Signing such the PPA key might infer a wrong idea of trust: we can never trust that the built packages are the correct ones, because we don’t control the build infrastructure, nor the later transmission of those files.

On the other hand, packages in Debian’s archive have undergone some review, at least at the first upload while going through the NEW queue. Ubuntu PPA’s however are to be added by users themselves and the user has to establish trust into the PPA herself. Sure, we point her to this PPA from the documentation, but if the person was MITMed, a different PPA might serve the files.

Still unsure if signing the key is a good idea. Furthermore, the PPA key does not have an expiry date, sorta bad practice for GPG.

#15 Updated by sycamoreone 2016-11-17 23:35:04

  • Type of work changed from Discuss to Research

In the November monthly meeting we decided that more info and in particular a clear user-story is needed here. The user-story should make clear how users will use the proposed solutions to improve security.

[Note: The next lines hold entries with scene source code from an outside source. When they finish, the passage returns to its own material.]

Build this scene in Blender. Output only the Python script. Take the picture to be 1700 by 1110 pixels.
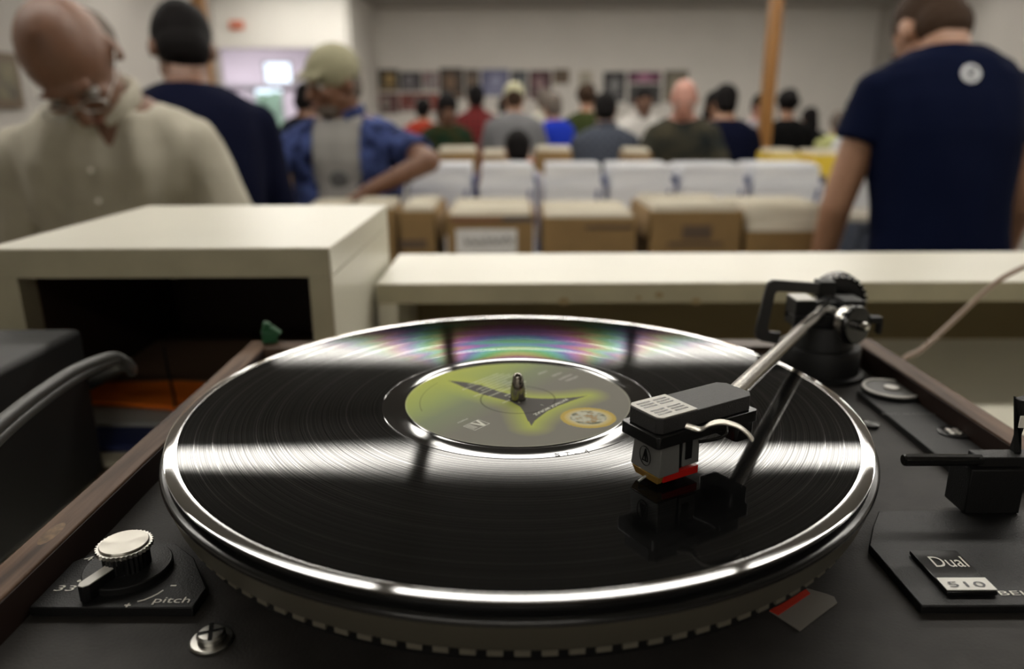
import bpy, bmesh, math, random
from mathutils import Vector, Matrix, Euler, noise
random.seed(7)
PI = math.pi
for _o in list(bpy.data.objects): bpy.data.objects.remove(_o)
SC = bpy.context.scene
COL = SC.collection

# ------------------------------------------------------------ camera, world, exposure
F_PX, PITCH, ROLL, CAM_Z = 1248.9, .2878453, -.0038791, 1.5
cd = bpy.data.cameras.new('camera'); cam = bpy.data.objects.new('camera', cd); COL.objects.link(cam)
cd.sensor_width = 22.2; cd.lens = F_PX / 1700 * 22.2
cd.clip_start = .01; cd.clip_end = 60
cd.dof.use_dof = True; cd.dof.focus_distance = .285; cd.dof.aperture_fstop = 4.0
_c, _s = math.cos(ROLL), math.sin(ROLL)
_cp, _sp = math.cos(PITCH), math.sin(PITCH)
_r = Vector((1, 0, 0)); _d = Vector((0, -_sp, -_cp)); _f = Vector((0, _cp, -_sp))
RIGHT = _r * _c - _d * _s; DOWN = _r * _s + _d * _c; FWD = _f
cam.matrix_world = Matrix(((RIGHT.x, -DOWN.x, -FWD.x, 0), (RIGHT.y, -DOWN.y, -FWD.y, 0), (RIGHT.z, -DOWN.z, -FWD.z, CAM_Z), (0, 0, 0, 1)))
SC.camera = cam
W = bpy.data.worlds.new('outdoor_sky'); SC.world = W; W.use_nodes = True
W.node_tree.nodes['Background'].inputs[0].default_value = (.75, .88, 1, 1)
W.node_tree.nodes['Background'].inputs[1].default_value = 2.2
SC.view_settings.view_transform = 'Standard'; SC.view_settings.look = 'None'
SC.view_settings.exposure = 0.0; SC.view_settings.gamma = 1
SC.view_settings.use_curve_mapping = False
TUBE_L = 19.0            # radiance of the ceiling tubes
CEIL = 2.85

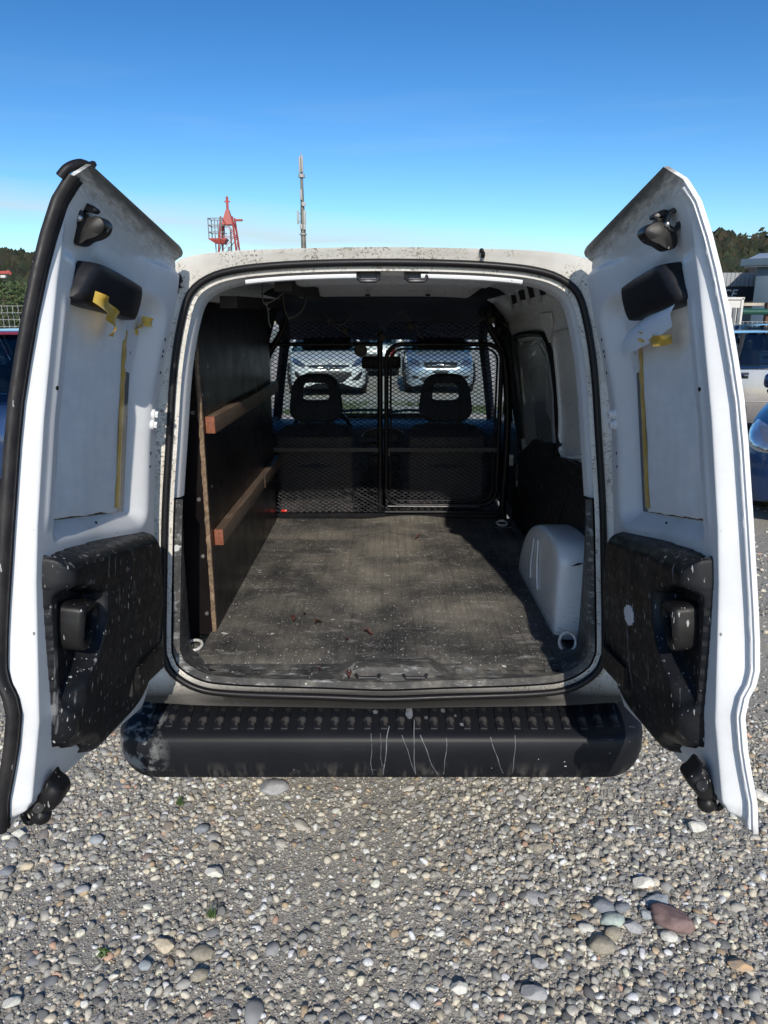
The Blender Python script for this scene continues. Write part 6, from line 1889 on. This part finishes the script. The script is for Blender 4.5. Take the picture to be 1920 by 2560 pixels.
    if style.get('badge') == 'ring':
        m = MB(); m.tube([(.065 * math.cos(a), -hl - .012, style['bz'] + .065 * math.sin(a)) for a in np.linspace(0, 6.28, 24, endpoint=False)], .009, 6, True)
        m.tube([(-.105, -hl - .014, style['bz'] - .008), (.02, -hl - .014, style['bz'] + .022), (-.02, -hl - .014, style['bz'] - .022), (.105, -hl - .014, style['bz'] + .008)], .010, 5); m.build('badge', MT['chrome'], t)
    elif style.get('badge') == 'bar':
        m = MB(); m.rbox((0, -hl - .01, style['bz']), (.56, .02, .018), .006); m.rbox((-.02, -hl - .02, style['bz'] + .012), (.13, .02, .05), .012); m.build('badge', MT['chrome'], t)
    m = MB(); m.rbox((0, hl + .0, .62), (.52, .02, .12), .006); m.build('number_plate', MT['dirtplate'], t)
    return t
HATCH = dict(L=4.2, W=1.76, H=1.46, badge='ring', bz=.655, painted=True, cab=(-2.1 + 1.05, -2.1 + 1.95, 1.45, 1.98),
    front_pairs=[('headlight', [(.50, .66), (.62, .655), (.76, .72), (.79, .80), (.74, .815), (.60, .75)], 'lampglass'), ('fog_lamp', [(.50, .36), (.66, .38), (.74, .50), (.72, .55), (.60, .46)], 'carplastic')],
    front=[('grille', [(-.42, .685), (.42, .685), (.36, .635), (.18, .605), (-.18, .605), (-.36, .635)], 'carplastic'), ('lower_intake', [(-.46, .54), (.46, .54), (.36, .36), (.25, .31), (-.25, .31), (-.36, .36)], 'carplastic'), ('grille_bar', [(-.40, .655), (.40, .655), (.30, .632), (-.30, .632)], 'chrome')],
    rear_pairs=[('tail_light', [(.56, .66), (.72, .68), (.74, .92), (.66, .94), (.58, .82)], 'tail')])
CITY = dict(L=3.7, W=1.62, H=1.5, badge='bar', bz=.66, painted=True, cab=(-1.85 + .95, -1.85 + 1.65, 1.25, 1.72),
    front_pairs=[('headlight', [(.46, .64), (.62, .63), (.72, .70), (.70, .79), (.56, .78), (.48, .72)], 'lampglass'), ('fog_lamp', [(.50, .37), (.62, .37), (.64, .42), (.52, .43)], 'carplastic')],
    front=[('grille', [(-.34, .72), (.34, .72), (.36, .67), (.30, .60), (-.30, .60), (-.36, .67)], 'carplastic'), ('lower_intake', [(-.40, .40), (.40, .40), (.36, .31), (-.36, .31)], 'carplastic'), ('number_plate_holder', [(-.15, .545), (.15, .545), (.15, .485), (-.15, .485)], 'dirtplate')],
    rear_pairs=[('tail_light', [(.52, .62), (.66, .64), (.68, .90), (.60, .92)], 'tail')])
CP_ = dict(white=car_paint('white_car_paint', (.66, .68, .68), 0), silverblue=car_paint('silver_blue_paint', (.42, .50, .60), .5), blue=car_paint('dark_blue_paint', (.018, .045, .12), .4), silver=car_paint('champagne_silver_paint', (.46, .43, .41), .5), dark=car_paint('dark_teal_paint', (.02, .05, .07), .3), lightblue=car_paint('light_blue_paint', (.22, .36, .52), .3), red=car_paint('dark_red_paint', (.18, .02, .02), .2))
c1 = make_car('parked_car', 'white hatchback facing the van, seen through the left half of the wire partition', CP_['white'], HATCH)
c1.location = (-1.42, 15.9, 0); c1.rotation_euler = (0, 0, R(6))
c2 = make_car('parked_car', 'silver blue small car facing the van, seen through the right partition half', CP_['silverblue'], CITY)
c2.location = (1.30, 16.1, 0); c2.rotation_euler = (0, 0, R(-1))
st_ = dict(HATCH); st_['stripe'] = True; st_['H'] = 1.53; st_['badge'] = None
c3 = make_car('parked_car', 'dark blue car with a red light strip along its roof, left of the doors', CP_['blue'], st_)
c3.location = (-3.62, 6.05, 0); c3.rotation_euler = (0, 0, R(182))
b2 = dict(CITY); b2['H'] = 1.50; b2['badge'] = None
b2['front_pairs'] = [('headlight', [(.36, .60), (.60, .58), (.72, .66), (.72, .77), (.52, .73), (.40, .68)], 'lampglass')]
c4 = make_car('parked_car', 'blue car with a clear headlamp, nearest on the right of the van', CP_['lightblue'] if False else car_paint('bright_blue_paint', (.014, .042, .125), .3), b2)
c4.location = (4.62, 4.60, 0); c4.rotation_euler = (0, 0, R(-42)); c4.scale = (1.02, 1.02, 1.06)
sv = dict(HATCH); sv['bright'] = True; sv['H'] = 1.44; sv['badge'] = None
c5 = make_car('parked_car', 'silver saloon side on with a chrome door handle, behind the blue car', CP_['silver'], sv)
c5.location = (6.05, 9.0, .03); c5.rotation_euler = (0, 0, R(90))
MAPM = lambda a, b: {a.name: b}
for src, loc, rz, lb, mm2 in (
    (c5, (8.3, 12.6, .12), R(90), 'dark teal car whose roof shows above the silver saloon', MAPM(CP_['silver'], CP_['dark'])),
    (c1, (-5.6, 10.6, 0), R(186), 'light blue grey car parked beyond the dark blue car on the left', MAPM(CP_['white'], CP_['lightblue'])),
    (c1, (-7.6, 13.6, 0), R(90), 'silver car side on right before the left mesh fence', MAPM(CP_['white'], CP_['silver'])),
    (c2, (-.35, 21.4, 0), R(180), 'white small car with red tail lamps far behind the facing cars', MAPM(CP_['silverblue'], CP_['white'])),
    (c1, (-4.3, 17.5, 0), R(8), 'dark car left of the white hatchback, seen through the partition', MAPM(CP_['white'], CP_['dark']))):
    copy_tree(src, loc, rz, lb, mm2)
# delivery van far right, windscreen towards the yard
dv = thing('delivery_van', 'large pale blue van with a sloping windscreen behind the dark car roof', 'van', (13.2, 17, 0), 'parked vans')
m = MB(); pv = [(10.6, .4), (10.62, 1.05), (11.1, 1.25), (12.2, 2.02), (12.6, 2.35), (13.2, 2.5), (16.5, 2.55), (16.6, .4)]
m.prism([(x, 16, z) for x, z in pv], [(x, 17.9, z) for x, z in pv]); m.build('body', CP_['lightblue'], dv, 30)
m = MB(); m.prism([(11.15, 15.97, 1.30), (12.18, 15.97, 2.02), (13.0, 15.97, 2.05), (13.0, 15.97, 1.35)], [(11.15, 15.99, 1.30), (12.18, 15.99, 2.02), (13.0, 15.99, 2.05), (13.0, 15.99, 1.35)]); m.build('side_window', MT['carglass'], dv)
for x in (11.4, 15.6): a, b = MB(), MB(); wheel_parts(a, b, (0, 0, 0), .34, .2); a.v = [(x + v_[1], 16.1 + v_[0], .34 + v_[2]) for v_ in a.v]; b.v = [(x + v_[1], 16.1 - v_[0], .34 + v_[2]) for v_ in b.v]; w_ = a.build('wheel', MT['tyre'], dv, 40); b.build('rim', MT['rim'], w_, 40)

# strip of grass in front of the facing cars
gm2 = simple('grass_blades', (.085, .12, .045), .7, 0, .5, 2.)
m = MB(); rs = random.Random(11)
for _ in range(9000):
    x = rs.uniform(-5, 5); y = 11.6 + rs.gauss(0, .55); h_ = rs.uniform(.03, .10)
    if noise.noise((x * .8, y * .8, 3)) < -.12 + .0 * x: continue
    a = rs.uniform(0, 6.28); w = .012; lx, ly = rs.gauss(0, .03), rs.gauss(0, .03)
    m.add([(x - w * math.cos(a), y - w * math.sin(a), 0), (x + w * math.cos(a), y + w * math.sin(a), 0), (x + lx, y + ly, h_)], [(0, 1, 2)])
o = m.build('grass', gm2, None, 0, fix=False); tag(o, kind='stuff')
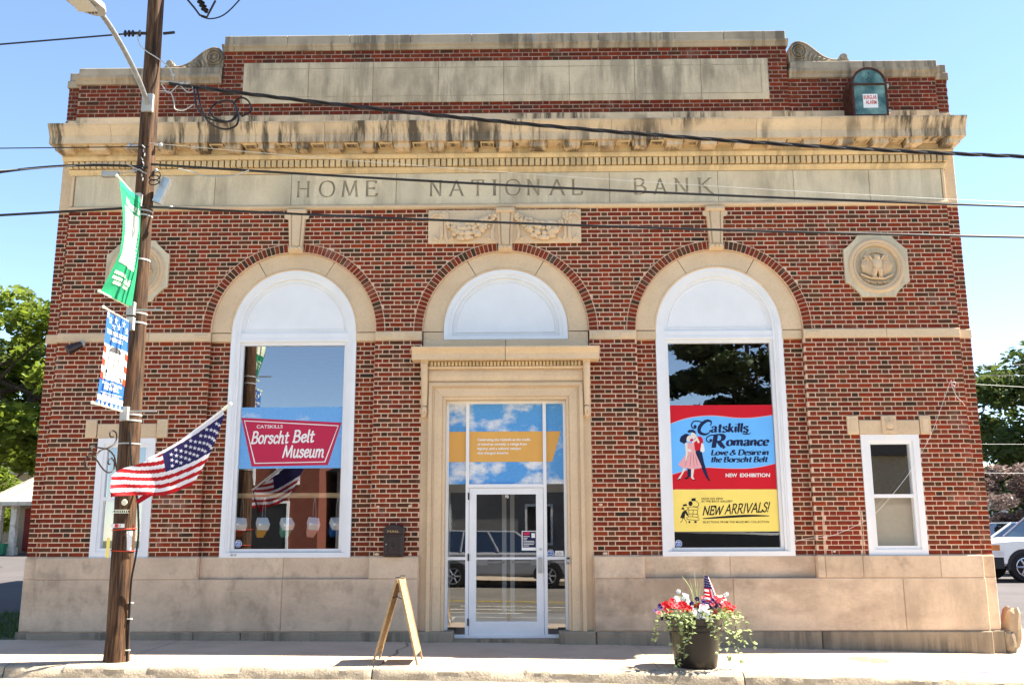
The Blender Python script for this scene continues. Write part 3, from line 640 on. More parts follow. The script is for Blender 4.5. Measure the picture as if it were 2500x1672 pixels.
for x0, x1 in ((-6.66, -3.147), (-3.147, -1.232), (1.232, 3.169), (3.169, 5.53), (5.53, 6.68)): st('base_stone', x0, x1, .152, .862, -.052, .11, M_base, .008, .0025)
for s in (-1, 1):
    a, b = sorted((s*6.674, s*6.872)); st('base_stone', a, b, .862, 1.160, .052, .3, M_base, .008, .0025); st('base_stone', a, b, .15, .862, .05, .3, M_base, .008, .0025)
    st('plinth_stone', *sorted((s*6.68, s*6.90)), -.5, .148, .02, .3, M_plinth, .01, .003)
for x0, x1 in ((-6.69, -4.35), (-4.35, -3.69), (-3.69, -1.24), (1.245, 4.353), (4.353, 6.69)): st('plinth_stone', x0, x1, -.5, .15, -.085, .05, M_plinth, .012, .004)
# ---- belt course
for x0, x1 in ((-6.67, -5.3), (-5.3, -4.383), (-1.927, -1.238), (1.238, 1.927), (4.383, 5.6), (5.6, 6.672)):
    o = st('belt_stone', x0, x1, 1.17+46*C+.004, SP-.004, -.016, .1, M_stone, .006, .002)
for xc, w in ((-4.52, .1), (-1.79, .1), (-1.38, .1), (1.38, .1), (1.79, .1), (4.52, .1)): st('belt_block', xc-w, xc+w, 1.17+46*C+.032, SP-.032, -.024, 0, M_stone, .008, 0)
for s in (-1, 1): st('belt_stone', *sorted((s*6.674, s*6.89)), 1.17+46*C, SP, .082, .2, M_stone)
# ---- arch infill stones, imposts and keystones
HW = .935; SPW = 4.45
def arch_stone(cx, a0, a1, r0=.928, r1=1.2245, y=.045):
    n = max(4, int(abs(a1-a0)/4)); P = arc(cx, SP, r1, a0, a1, n)+[(x, z) for x, z in arc(cx, SP, r0, a1, a0, n)]
    mb = MB(); N = n+1
    o = arc(cx, SP, r1, a0, a1, n); i = [(cx+r0*math.cos(R(a0+(a1-a0)*k/n)), SP+(r0+.03)*math.sin(R(a0+(a1-a0)*k/n))) for k in range(n+1)]
    mb.strip([(x, y, z) for x, z in o], [(x, y, z) for x, z in i]); mb.strip([(x, y, z) for x, z in i], [(x, .16, z) for x, z in i])
    for k in (0, -1): mb.add([(o[k][0], y, o[k][1]), (i[k][0], y, i[k][1]), (i[k][0], .16, i[k][1]), (o[k][0], .16, o[k][1])], [(0, 1, 2, 3)])
    # rounded inner moulding
    mb.strip([(x, y, z) for x, z in arc(cx, SPW, r0+.03, a0, a1, n)], [(x, y-.014, z) for x, z in arc(cx, SPW, r0+.012, a0, a1, n)]); mb.strip([(x, y-.014, z) for x, z in arc(cx, SPW, r0+.012, a0, a1, n)], [(x, y+.01, z) for x, z in arc(cx, SPW, r0-.003, a0, a1, n)])
    return mb.build('arch_stone', M_stone, bank)
for cx in AX:
    for a0, a1 in ((.3, 61.7), (62.2, 117.8), (118.3, 179.7)): arch_stone(cx, a0, a1)
    for s in (-1, 1):
        a, b = sorted((cx+s*.925, cx+s*1.224))
        st('impost_stone', a, b, 4.288, SP-.004, .048, .16, M_stone, .004, .002)
    # console keystone: fluted tapering block with scroll top and leaf foot
    k = MB(); yk = -.10
    for (f0, f1, dy) in ((-1, -.62, 0), (-.55, .55, -.012), (.62, 1, 0)):
        k.cpoly([(cx+.098*f0, 5.72), (cx+.098*f1, 5.72), (cx+.132*f1, 6.24), (cx+.132*f0, 6.24)], yk+.02+dy, .0, .012)
    k.cpoly([(cx-.092, 5.66), (cx+.092, 5.66), (cx+.13, 6.25), (cx-.13, 6.25)], yk+.04, .02, .004)
    k.profx([(.0, 6.22), (yk, 6.225), (yk-.02, 6.25), (yk-.015, 6.29), (.0, 6.305)], cx-.14, cx+.14)
    for s in (-1, 1): k.lathe((cx+s*.138, yk+.03, 6.19), [(.0, -.006), (.05, -.006), (.05, .006), (0, .006)], 14, axis='y')
    k.profx([(.02, 5.63), (-.05, 5.635), (-.085, 5.66), (-.085, 5.70), (-.06, 5.74), (.02, 5.74)], cx-.106, cx+.106)
    for q in (-.06, 0, .06): k.ball((cx+q, yk+.012, 6.245), (.03, .014, .022)); k.ball((cx+q, -.085, 5.69), (.034, .02, .026))
    k.build('keystone', M_stone, bank, smooth=True)
# ---- frieze with cut letters
let = MB()
FR = [('HOME', None), ]
LT = [('H', -3.19, -2.99), ('O', -2.85, -2.60), ('M', -2.51, -2.242), ('E', -2.13, -1.943), ('N', -1.165, -.968), ('A', -.864, -.625), ('T', -.522, -.32), ('I', -.20, -.13), ('O', -.002, .236),
      ('N', .319, .53), ('A', .66, .916), ('L', 1.009, 1.186), ('B', 1.958, 2.15), ('A', 2.25, 2.465), ('N', 2.563, 2.79), ('K', 2.926, 3.17)]
for ch, x0, x1 in LT:
    Q, w = pen_letters(ch, .125, .045, nib=18, serif=True, k=5); mnx = min(p.x for q in Q for p in q); mxx = max(p.x for q in Q for p in q); s = (x1-x0)/(mxx-mnx)
    for q in Q:
        P = [(x0+(p.x-mnx)*s, 6.525+p.y*.25) for p in q]
        if area(P) < 0: P = P[::-1]
        let.prism(P, -.03, .016)
cut = let.build('cutter', M_darkstone)
fx = [-6.61, -4.45, -3.275, -1.667, -.081, 1.588, 3.235, 4.384, 5.527, 6.62]
fs_ = []
for i, (a, b) in enumerate(zip(fx[:-1], fx[1:])):
    o = MB().cpoly(rect(a+.003, b-.003, 6.394, 6.888), 0, .09, .004, back=True).build('frieze_stone', [M_frieze, M_darkstone], bank)
    if -3.3 < a < 3.2:
        md = o.modifiers.new('b', 'BOOLEAN'); md.object = cut; md.operation = 'DIFFERENCE'; md.solver = 'EXACT'; md.use_self = True
        dg = bpy.context.evaluated_depsgraph_get(); me = bpy.data.meshes.new_from_object(o.evaluated_get(dg)); o.modifiers.clear(); o.data = me; me.name = 'frieze_stone'
        # the cut faces of the letters get the darker stone colour
        pa = [i_ for i_, mm in enumerate(me.materials) if mm == M_darkstone]
        for p in me.polygons:
            if p.center.y > .005 and p.center.y < .06 and 6.5 < p.center.z < 6.8 and pa: p.material_index = pa[0]
bpy.data.objects.remove(cut)
MB().box(-6.66, 6.66, .02, .12, 6.32, 6.97).build('frieze_core', M_darkstone, bank)
for s in (-1, 1):
    st('frieze_stone', *sorted((s*6.622, s*6.668)), 6.394, 6.888, -.014, .09, M_stone); st('frieze_stone', *sorted((s*6.67, s*6.876)), 6.315, 7.2, .085, .2, M_stone)
def run(name, prof, xs_, m, g=.0015, smooth=False):
    for a, b in zip(xs_[:-1], xs_[1:]): MB().profx(prof, a+g, b-g).build(name, m, bank)
def cuts(a, b, step, j=.12, seed=0):
    q = random.Random(seed); n = max(1, round((b-a)/step)); return [a]+[a+(b-a)*i/n+q.uniform(-j, j) for i in range(1, n)]+[b]
run('frieze_moulding', [(.09, 6.318), (-.012, 6.318), (-.034, 6.332), (-.04, 6.352), (-.034, 6.374), (-.012, 6.390), (.09, 6.390)], cuts(-6.675, 6.675, 2.1, .3, 1), M_stone)
run('bed_moulding', [(.09, 6.892), (-.012, 6.892), (-.018, 6.912), (-.04, 6.925), (-.06, 6.95), (-.062, 6.966), (.09, 6.966)], cuts(-6.70, 6.70, 1.3, .1, 2), M_cornlow)
run('dentil_band', [(.09, 6.968), (-.03, 6.968), (-.03, 7.088), (.09, 7.088)], [-6.73, 6.73], M_cornlow)
dm = MB().cpoly(rect(-.0335, .0335, 0, .104), -.046, .03, .003).mesh('dentil', M_cornlow)
nd = 150
for k in range(nd):
    o = link('dentil', dm, bank); o.location = (-6.71+.0895*(k+.5), -.062, 6.978)
run('bed_moulding', [(.09, 7.09), (-.105, 7.09), (-.118, 7.10), (-.135, 7.13), (-.14, 7.15), (.09, 7.15)], cuts(-6.78, 6.78, 1.3, .1, 3), M_cornlow)
run('modillion_band', [(.09, 7.152), (-.125, 7.152), (-.125, 7.252), (.09, 7.252)], [-6.79, 6.79], M_cornlow)
md_ = MB(); md_.box(-.118, .118, -.215, 0, .0, .062); md_.box(-.128, .128, -.228, 0, .062, .076)
for s in (-1, 1): md_.prism([(-.1, -.0), (-.085, -.0), (.1, -.012), (.085, -.012)], -.19, -.03) if False else None
md_.add([(-.095, -.19, -.0), (.095, -.19, -.0), (.095, -.03, -.0), (-.095, -.03, -.0), (0, -.11, -.02)], [(0, 1, 4), (1, 2, 4), (2, 3, 4), (3, 0, 4)])
mdm = md_.mesh('modillion', M_corn)
for k in range(-7, 19):
    x = -3.206+.5117*k+.124
    if -6.55 < x < 6.5: o = link('modillion', mdm, bank); o.location = (x, -.126, 7.176)
for s in (-1, 1): o = link('modillion', mdm, bank); o.location = (s*6.68, -.126, 7.176)
cop = MB(); 
for k in range(-7, 18):       # sunk coffers between the modillions, framed on the soffit
    x = -3.206+.5117*k+.124+.256
    for r_ in ((x-.10, x+.10, -.34, -.325), (x-.10, x+.10, -.16, -.145), (x-.10, x-.085, -.325, -.16), (x+.085, x+.10, -.325, -.16)): cop.box(*r_, 7.235, 7.254)
cop.build('soffit_coffers', M_cornlow, bank, kind='stuff')
CX = [-6.87, -5.93, -4.83, -3.75, -2.70, -1.63, -.56, .52, 1.60, 2.68, 3.76, 4.72, 5.66, 6.87]
run('cornice_stone', [(.12, 7.254), (-.40, 7.254), (-.40, 7.372), (-.408, 7.376), (-.415, 7.395), (-.43, 7.43), (-.455, 7.47), (-.475, 7.505), (-.477, 7.515), (-.486, 7.518), (-.486, 7.545), (-.2, 7.60), (.12, 7.60)], CX, M_corn, .0025)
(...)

#16 Updated by Anonymous 2017-01-25 10:39:29

  • Priority changed from Normal to Low

Lowering priority. We don’t have a user story, and I won’t create one I fear.

As said, we should not sign keys that don’t expire, and don’t conform to OpenPGP best practices (the key is only 1024bit long).

Having this ticket as a sort of smallish documentation seems to be a valid workaround for users requesting more info on the PPA and I can still add some information on the PPA page myself.

If there are no updates on this ticket in the next 3 months, let’s consider rejecting this request.

#17 Updated by Anonymous 2017-06-27 14:43:03

  • Status changed from New to Rejected

As said 5 months ago, if nobody comes up with a more precise user story within 3 months, we reject this ticket.